To put it in simpler terms with modern equipment: Based on my testing on various machines, I'd say many people buying a new machine just for doing browsing, Office, and email would be fine with Core M and 8 GB RAM and SSD, but for us geeks, we might want to look at Core i5 with 8 GB RAM for the zippiness. And for those doing much more on their computers and using their computers to make money doing those complex things, they might want to go Core i7 and 16 GB RAM.

Indeed, while I'm not enamoured with the speed of the Core M MacBook, my biggest criticism of it is not the CPU. I think its biggest drawback is the keyboard, followed by its trackpad. The CPU speed is third.

Yes.
 

Denly

Golden Member
May 14, 2011
1,433
229
106
My main PC is a PII x4 8gb ssd Radeon 4xxx 512mb w10
I don't game but I do a lot of photo PP. RAW conversion is a little slow but I usually hit the start button before I sleep and normally done when I get up in the morning(1k photos).
Right now I have IE with 10 tabs, DXO, Edge, MS ICE, Photomatrix and some apps open, don't have any issues.
 

Zodiark1593

Platinum Member
Oct 21, 2012
2,230
4
81
What Atom? I find my Atom 330 dual-core 1.6 GHz with SSD and 3.12 GB RAM absolutely horrible to use, even just for browsing. I just keep it because I can use it in as additional secondary computer playing Netflix or even Blu-ray (using its nVidia ION's GPU acceleration) in the background while I work on other computers. Or else it's used as a guest machine. Here's my previous post on the subject.

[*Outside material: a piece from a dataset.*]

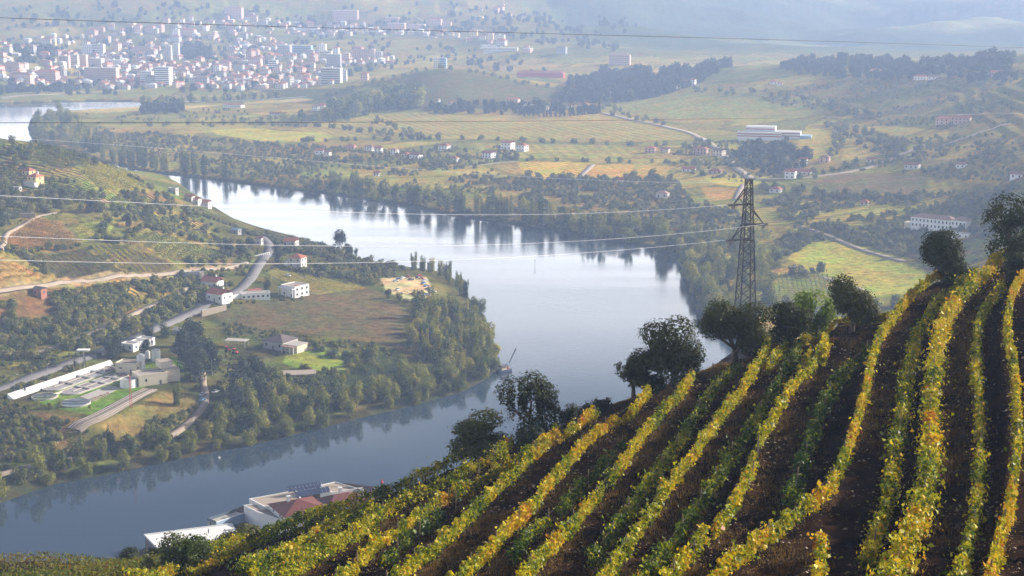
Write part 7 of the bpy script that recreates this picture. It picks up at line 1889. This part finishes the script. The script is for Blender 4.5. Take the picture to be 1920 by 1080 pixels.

Note that yes, when you get those tabs loaded and you have nothing in the background, surfing that one webpage in the forefront is often OK. However, if there are any embedded multimedia ads it's often going to be painful. Furthermore, it's not just about the browser itself. It's about navigating around the OS and opening up browsers and maybe a Word document and such. It's really slow on my dual-core Atom despite having more than 50% more RAM than you and SSD.

In contrast, I don't have any of these concerns with a faster Core 2 Duo class processor as long as it has 8 GB RAM and SSD... but that's not really a surprise, since a faster Core 2 Duo class processor is roughly 3-4X as fast as Atom 330.
The Bay Trail Atom Z3735F (quad core at 1.33 GHz). This is pretty much my beater, take anywhere, use on anything, long battery on the cheap kind of device. I expected this thing to be nearly unusable for even basic web surfing with 2 GB of RAM and a CPU that benches 1/3 of my 6 year old laptop, but I was quite surprised.

4 tabs opened in Firefox (one a video), a 24 page Word document, a small Excel file, and a couple pictures lands me at about 81% RAM usage (1.6/2.0 GB). Lack of disk activity indicates no or very little thrashing.

Aside from the occasional hiccup, my expectations for this thing were far exceeded. Granted, it's a pretty far cry from surfing on Nala (my desktop) with a couple windows of 20 tabs each, but it is what I'd consider to be a good surfing experience, though perhaps my expectations were so unreasonably low that any semblance of usability I find as a good result.

edit: I also very much like the fact that I can toss this device onto my bed and type onto it for hours without regard to clogging any intake vents or running out of battery. It's for these sorts of usages why I like the Atom 2-in-1 devices.